The US Treasury sanctioned 14 individuals and entities tied to Iran’s weapons procurement. Trump’s agreement to Iranian oil sanction relief in April is at 32% YES.
Market reaction
The sanctions point to a harder US posture, making it less likely Trump concedes to Iranian demands. The Trump Iran Demands market sits at 32% YES, up from 36% 24 hours ago. That earlier climb suggests traders were pricing in optimism before the sanctions announcement pulled prospects back.
Why it matters
Trading volume on Trump’s Iranian demands is $16,425 in USDC over the past 24 hours. It costs $387 to move the market 5 points, which points to moderate liquidity. A 10-point spike earlier in the week indicates some traders see room for a reversal, but the new sanctions may keep odds pinned lower.
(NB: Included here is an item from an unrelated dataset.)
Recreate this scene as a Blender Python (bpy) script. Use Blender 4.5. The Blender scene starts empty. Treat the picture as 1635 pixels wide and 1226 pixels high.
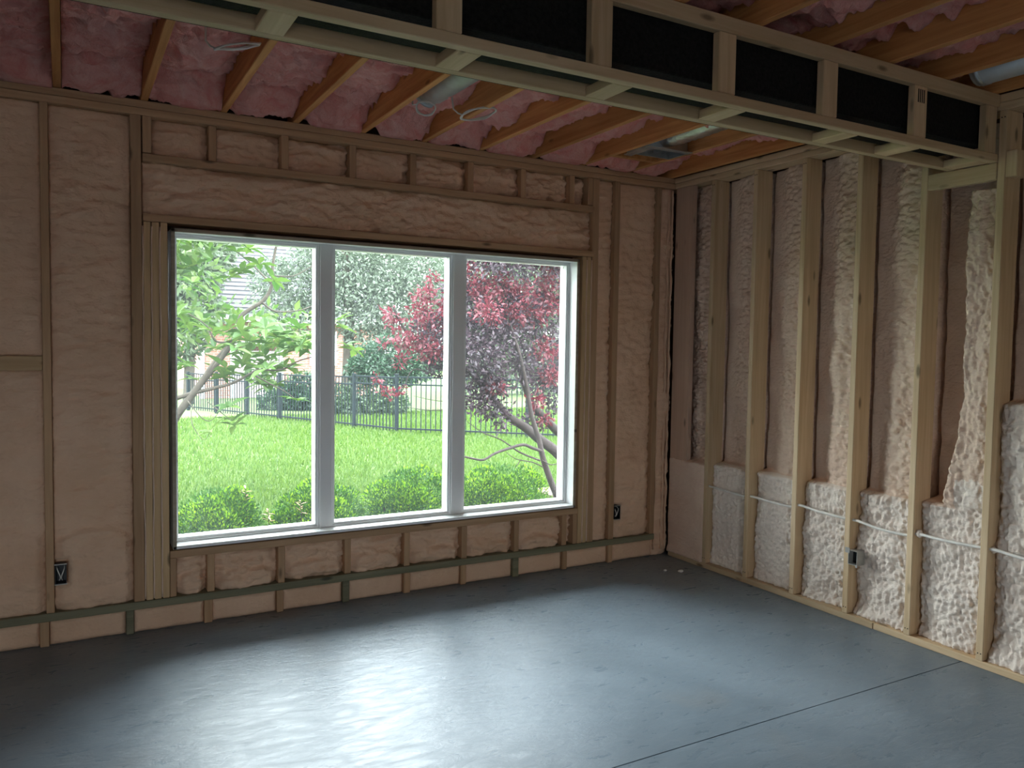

The sanctions look like a real policy move rather than noise. With talks stalled, the US is applying economic pressure instead. At 43¢, a YES share pays $1 if Trump agrees to oil sanction relief, a 2.33x return. That bet requires a diplomatic breakthrough within the next 10 days.
What to watch
Statements from Trump’s administration on Iran’s compliance or any softening rhetoric from negotiators. The next IAEA report or White House briefing could move these odds sharply.